* [REQUIREMENT]:
Make an exact copy of the lines below.

** start DATASET EXTRACT **

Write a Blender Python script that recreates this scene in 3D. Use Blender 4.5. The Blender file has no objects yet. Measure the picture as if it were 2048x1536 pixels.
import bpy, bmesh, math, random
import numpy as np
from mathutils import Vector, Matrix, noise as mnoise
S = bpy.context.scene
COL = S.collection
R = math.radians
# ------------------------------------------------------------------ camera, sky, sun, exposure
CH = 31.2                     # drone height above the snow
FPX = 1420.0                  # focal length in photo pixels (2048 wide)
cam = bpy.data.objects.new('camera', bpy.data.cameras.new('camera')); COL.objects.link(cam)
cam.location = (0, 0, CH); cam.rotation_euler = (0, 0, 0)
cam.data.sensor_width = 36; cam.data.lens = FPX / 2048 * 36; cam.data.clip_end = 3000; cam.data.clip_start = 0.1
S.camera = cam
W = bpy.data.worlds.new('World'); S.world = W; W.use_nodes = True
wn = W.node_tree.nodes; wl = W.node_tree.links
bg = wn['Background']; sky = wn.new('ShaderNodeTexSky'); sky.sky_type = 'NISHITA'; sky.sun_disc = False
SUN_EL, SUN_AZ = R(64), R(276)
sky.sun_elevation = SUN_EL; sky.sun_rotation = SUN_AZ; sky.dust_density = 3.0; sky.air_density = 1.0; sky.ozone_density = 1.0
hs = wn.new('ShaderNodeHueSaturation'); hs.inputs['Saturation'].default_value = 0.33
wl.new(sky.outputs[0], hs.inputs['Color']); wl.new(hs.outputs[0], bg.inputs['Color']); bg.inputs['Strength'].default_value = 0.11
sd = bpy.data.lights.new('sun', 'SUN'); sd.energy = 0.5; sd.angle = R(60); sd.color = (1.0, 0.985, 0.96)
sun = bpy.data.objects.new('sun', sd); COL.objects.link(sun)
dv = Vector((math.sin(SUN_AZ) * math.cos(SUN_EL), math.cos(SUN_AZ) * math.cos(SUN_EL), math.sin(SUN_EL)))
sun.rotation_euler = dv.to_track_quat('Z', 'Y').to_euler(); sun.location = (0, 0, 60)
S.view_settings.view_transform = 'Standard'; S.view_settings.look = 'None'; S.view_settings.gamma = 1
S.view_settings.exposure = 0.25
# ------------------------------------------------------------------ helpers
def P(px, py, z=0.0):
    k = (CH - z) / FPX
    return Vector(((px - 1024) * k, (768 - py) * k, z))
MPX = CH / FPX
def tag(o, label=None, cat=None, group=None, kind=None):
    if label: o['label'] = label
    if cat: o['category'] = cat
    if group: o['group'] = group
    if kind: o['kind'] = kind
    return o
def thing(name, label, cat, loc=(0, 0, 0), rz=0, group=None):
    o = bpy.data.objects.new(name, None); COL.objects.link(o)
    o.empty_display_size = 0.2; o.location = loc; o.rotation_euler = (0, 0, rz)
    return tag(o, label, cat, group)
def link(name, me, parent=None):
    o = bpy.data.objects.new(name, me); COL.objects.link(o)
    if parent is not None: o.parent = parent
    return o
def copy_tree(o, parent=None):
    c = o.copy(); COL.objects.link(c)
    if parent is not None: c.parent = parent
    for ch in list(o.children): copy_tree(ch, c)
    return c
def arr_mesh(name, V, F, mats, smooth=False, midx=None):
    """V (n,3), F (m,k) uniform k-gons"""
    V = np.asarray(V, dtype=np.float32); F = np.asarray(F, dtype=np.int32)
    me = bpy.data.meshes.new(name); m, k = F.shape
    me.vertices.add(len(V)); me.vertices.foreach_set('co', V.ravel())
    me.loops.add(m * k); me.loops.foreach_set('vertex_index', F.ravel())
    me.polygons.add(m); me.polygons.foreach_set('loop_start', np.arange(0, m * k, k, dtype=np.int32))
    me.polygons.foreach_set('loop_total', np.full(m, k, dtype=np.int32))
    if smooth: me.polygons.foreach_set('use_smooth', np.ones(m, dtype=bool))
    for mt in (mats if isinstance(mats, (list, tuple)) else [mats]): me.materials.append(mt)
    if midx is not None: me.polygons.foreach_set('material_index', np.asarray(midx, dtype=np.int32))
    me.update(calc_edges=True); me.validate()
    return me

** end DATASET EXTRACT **

* [WRITTEN SOLUTION]:
Write a Blender Python script that recreates this scene in 3D. Use Blender 4.5. The Blender file has no objects yet. Measure the picture as if it were 2048x1536 pixels.
import bpy, bmesh, math, random
import numpy as np
from mathutils import Vector, Matrix, noise as mnoise
S = bpy.context.scene
COL = S.collection
R = math.radians
# ------------------------------------------------------------------ camera, sky, sun, exposure
CH = 31.2                     # drone height above the snow
FPX = 1420.0                  # focal length in photo pixels (2048 wide)
cam = bpy.data.objects.new('camera', bpy.data.cameras.new('camera')); COL.objects.link(cam)
cam.location = (0, 0, CH); cam.rotation_euler = (0, 0, 0)
cam.data.sensor_width = 36; cam.data.lens = FPX / 2048 * 36; cam.data.clip_end = 3000; cam.data.clip_start = 0.1
S.camera = cam
W = bpy.data.worlds.new('World'); S.world = W; W.use_nodes = True
wn = W.node_tree.nodes; wl = W.node_tree.links
bg = wn['Background']; sky = wn.new('ShaderNodeTexSky'); sky.sky_type = 'NISHITA'; sky.sun_disc = False
SUN_EL, SUN_AZ = R(64), R(276)
sky.sun_elevation = SUN_EL; sky.sun_rotation = SUN_AZ; sky.dust_density = 3.0; sky.air_density = 1.0; sky.ozone_density = 1.0
hs = wn.new('ShaderNodeHueSaturation'); hs.inputs['Saturation'].default_value = 0.33
wl.new(sky.outputs[0], hs.inputs['Color']); wl.new(hs.outputs[0], bg.inputs['Color']); bg.inputs['Strength'].default_value = 0.11
sd = bpy.data.lights.new('sun', 'SUN'); sd.energy = 0.5; sd.angle = R(60); sd.color = (1.0, 0.985, 0.96)
sun = bpy.data.objects.new('sun', sd); COL.objects.link(sun)
dv = Vector((math.sin(SUN_AZ) * math.cos(SUN_EL), math.cos(SUN_AZ) * math.cos(SUN_EL), math.sin(SUN_EL)))
sun.rotation_euler = dv.to_track_quat('Z', 'Y').to_euler(); sun.location = (0, 0, 60)
S.view_settings.view_transform = 'Standard'; S.view_settings.look = 'None'; S.view_settings.gamma = 1
S.view_settings.exposure = 0.25
# ------------------------------------------------------------------ helpers
def P(px, py, z=0.0):
    k = (CH - z) / FPX
    return Vector(((px - 1024) * k, (768 - py) * k, z))
MPX = CH / FPX
def tag(o, label=None, cat=None, group=None, kind=None):
    if label: o['label'] = label
    if cat: o['category'] = cat
    if group: o['group'] = group
    if kind: o['kind'] = kind
    return o
def thing(name, label, cat, loc=(0, 0, 0), rz=0, group=None):
    o = bpy.data.objects.new(name, None); COL.objects.link(o)
    o.empty_display_size = 0.2; o.location = loc; o.rotation_euler = (0, 0, rz)
    return tag(o, label, cat, group)
def link(name, me, parent=None):
    o = bpy.data.objects.new(name, me); COL.objects.link(o)
    if parent is not None: o.parent = parent
    return o
def copy_tree(o, parent=None):
    c = o.copy(); COL.objects.link(c)
    if parent is not None: c.parent = parent
    for ch in list(o.children): copy_tree(ch, c)
    return c
def arr_mesh(name, V, F, mats, smooth=False, midx=None):
    """V (n,3), F (m,k) uniform k-gons"""
    V = np.asarray(V, dtype=np.float32); F = np.asarray(F, dtype=np.int32)
    me = bpy.data.meshes.new(name); m, k = F.shape
    me.vertices.add(len(V)); me.vertices.foreach_set('co', V.ravel())
    me.loops.add(m * k); me.loops.foreach_set('vertex_index', F.ravel())
    me.polygons.add(m); me.polygons.foreach_set('loop_start', np.arange(0, m * k, k, dtype=np.int32))
    me.polygons.foreach_set('loop_total', np.full(m, k, dtype=np.int32))
    if smooth: me.polygons.foreach_set('use_smooth', np.ones(m, dtype=bool))
    for mt in (mats if isinstance(mats, (list, tuple)) else [mats]): me.materials.append(mt)
    if midx is not None: me.polygons.foreach_set('material_index', np.asarray(midx, dtype=np.int32))
    me.update(calc_edges=True); me.validate()
    return me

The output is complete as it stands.